William Lloyd Garrison was born in Newport Massachusetts. He was a publisher, journalist, and an activist. He began writing at a young age and got a seven year apprenticeship at the age of 13 with the editor of the Newburyport Herald. It was here where Garrison found his love for writing and purchased The Newbury Essex Courant. He used the paper as a platform for expressing the sentiments of the Federalist party. After his newspaper business failed Garrison got a job at the Genius of Emancipation as an editor, which turned him into an abolitionist.
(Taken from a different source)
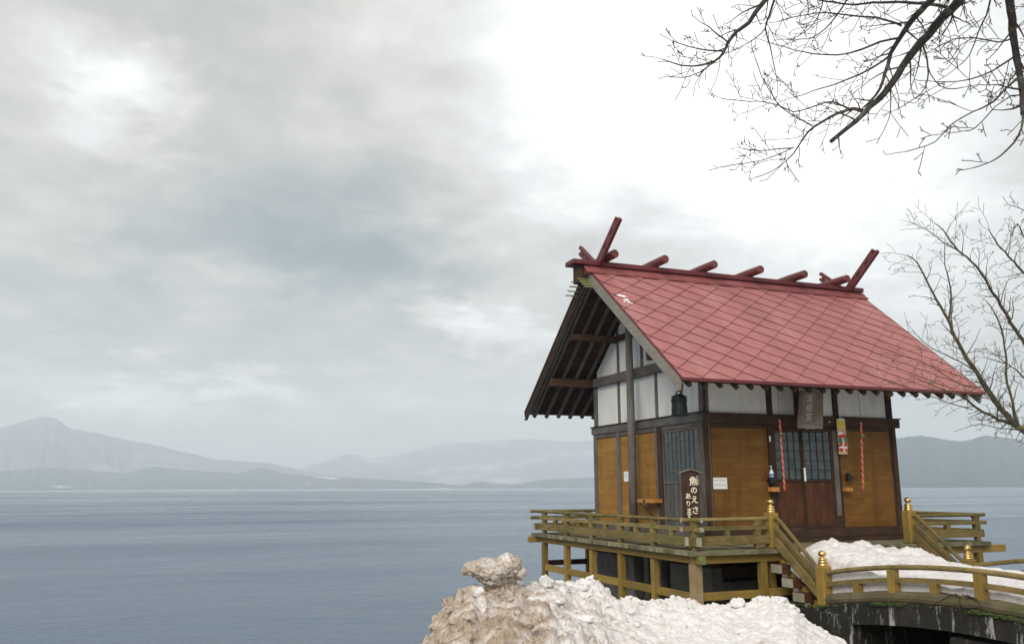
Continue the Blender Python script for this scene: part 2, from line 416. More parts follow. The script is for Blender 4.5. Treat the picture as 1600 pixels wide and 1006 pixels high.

When he was about 25 years old he was apart of the group called the American Colonization Society which he believed to be an anti-slave group but later found they were just trying to relocate the slaves to the west coast of Africa instead of letting them be free in America. This pushed Garrison to start his own abolitionist paper called the Liberator, this paper was responsible for building his reputation as an abolitionist. In 1833 he founded a group called the American Antislavery Society, but his unwillingness to take political action instead of just writing about it caused the members of his society to flee. In 1861 when the American Civil War broke out, Garrison continually criticized the Constitution through the Liberator. Many were surprised when the pacifist journalist began supporting Lincoln and his war policies through his paper. As the Civil War came to an end in 1865, Garrison began to see his dreams of anti-slavery come to life. The 13th amendment came into play and slavery was now outlawed. Garrison was lucky enough to see his dreams come true before he passed in 1879.